*Task requirements:* Below is a listing to transcribe in full and exactly; keep the pictures out.

*Given material:*

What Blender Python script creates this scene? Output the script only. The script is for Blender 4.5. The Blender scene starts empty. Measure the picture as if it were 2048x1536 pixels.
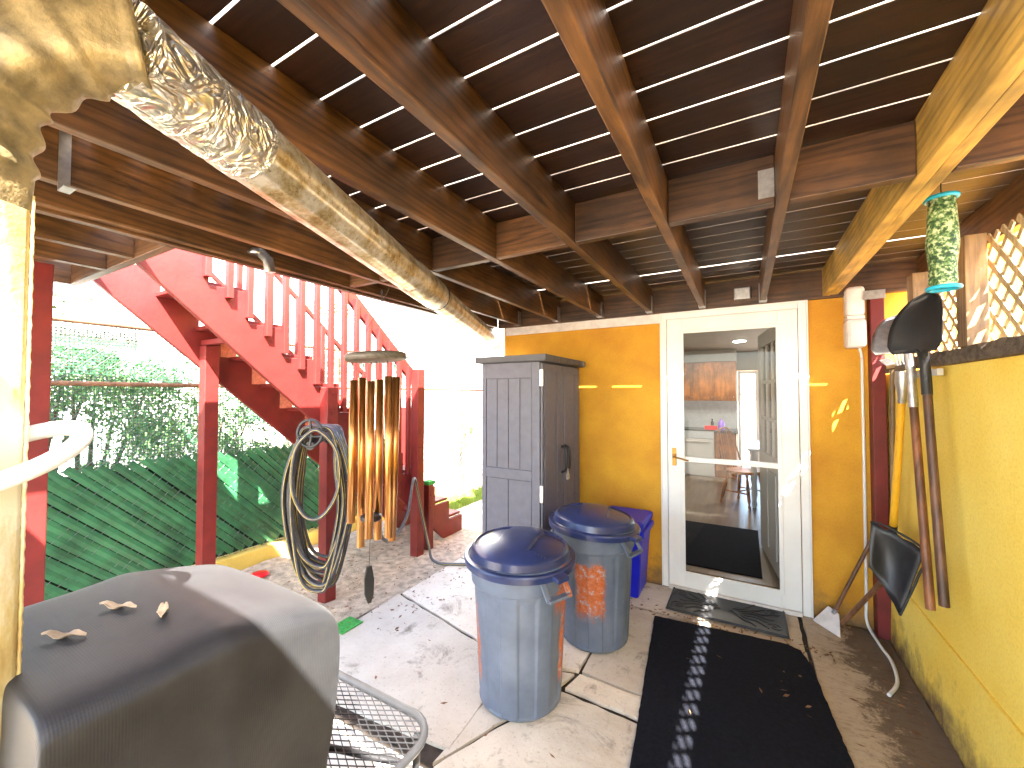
import bpy, math, random
from mathutils import Vector, Matrix
random.seed(7)
R = math.radians
S = bpy.context.scene
COL = S.collection

# ------------------------------------------------------------ camera, sky, sun, exposure
cam_d = bpy.data.cameras.new("camera"); cam = bpy.data.objects.new("camera", cam_d); COL.objects.link(cam)
cam_d.sensor_width = 36.0; cam_d.lens = 36.0 * 816.0 / 2048.0
cam_d.clip_start = 0.02; cam_d.clip_end = 500
cam.location = (0, 0, 1.5); cam.rotation_euler = (R(91.5), 0, R(29.7))
S.camera = cam
SUN_D = Vector((-0.58, 0.625, -1.0)).normalized()
W = bpy.data.worlds.new("World"); S.world = W; W.use_nodes = True
wn = W.node_tree.nodes; wl = W.node_tree.links; wn.clear()
wo = wn.new('ShaderNodeOutputWorld'); bg = wn.new('ShaderNodeBackground'); sk = wn.new('ShaderNodeTexSky')
sk.sky_type = 'NISHITA'; sk.sun_disc = False
sk.sun_elevation = math.asin(-SUN_D.z); sk.sun_rotation = math.atan2(-SUN_D.x, -SUN_D.y)
sk.dust_density = 2.0; sk.ozone_density = 1.0
bg.inputs[1].default_value = 0.15
wl.new(sk.outputs[0], bg.inputs[0]); wl.new(bg.outputs[0], wo.inputs[0])
sl = bpy.data.lights.new("sun", 'SUN'); sl.energy = 5.0; sl.angle = R(0.5); sl.color = (1, 0.95, 0.86)
so = bpy.data.objects.new("sun", sl); COL.objects.link(so)
so.rotation_euler = SUN_D.to_track_quat('-Z', 'Y').to_euler(); so.location = (4, -4, 9)
S.view_settings.view_transform = 'Standard'; S.view_settings.look = 'None'
S.view_settings.exposure = 3.95; S.view_settings.gamma = 1.0
S.cycles.max_bounces = 10; S.cycles.diffuse_bounces = 6; S.cycles.transparent_max_bounces = 24
S.cycles.use_denoising = True
S.cycles.sample_clamp_indirect = 8.0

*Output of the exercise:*
What Blender Python script creates this scene? Output the script only. The script is for Blender 4.5. The Blender scene starts empty. Measure the picture as if it were 2048x1536 pixels.
import bpy, math, random
from mathutils import Vector, Matrix
random.seed(7)
R = math.radians
S = bpy.context.scene
COL = S.collection

# ------------------------------------------------------------ camera, sky, sun, exposure
cam_d = bpy.data.cameras.new("camera"); cam = bpy.data.objects.new("camera", cam_d); COL.objects.link(cam)
cam_d.sensor_width = 36.0; cam_d.lens = 36.0 * 816.0 / 2048.0
cam_d.clip_start = 0.02; cam_d.clip_end = 500
cam.location = (0, 0, 1.5); cam.rotation_euler = (R(91.5), 0, R(29.7))
S.camera = cam
SUN_D = Vector((-0.58, 0.625, -1.0)).normalized()
W = bpy.data.worlds.new("World"); S.world = W; W.use_nodes = True
wn = W.node_tree.nodes; wl = W.node_tree.links; wn.clear()
wo = wn.new('ShaderNodeOutputWorld'); bg = wn.new('ShaderNodeBackground'); sk = wn.new('ShaderNodeTexSky')
sk.sky_type = 'NISHITA'; sk.sun_disc = False
sk.sun_elevation = math.asin(-SUN_D.z); sk.sun_rotation = math.atan2(-SUN_D.x, -SUN_D.y)
sk.dust_density = 2.0; sk.ozone_density = 1.0
bg.inputs[1].default_value = 0.15
wl.new(sk.outputs[0], bg.inputs[0]); wl.new(bg.outputs[0], wo.inputs[0])
sl = bpy.data.lights.new("sun", 'SUN'); sl.energy = 5.0; sl.angle = R(0.5); sl.color = (1, 0.95, 0.86)
so = bpy.data.objects.new("sun", sl); COL.objects.link(so)
so.rotation_euler = SUN_D.to_track_quat('-Z', 'Y').to_euler(); so.location = (4, -4, 9)
S.view_settings.view_transform = 'Standard'; S.view_settings.look = 'None'
S.view_settings.exposure = 3.95; S.view_settings.gamma = 1.0
S.cycles.max_bounces = 10; S.cycles.diffuse_bounces = 6; S.cycles.transparent_max_bounces = 24
S.cycles.use_denoising = True
S.cycles.sample_clamp_indirect = 8.0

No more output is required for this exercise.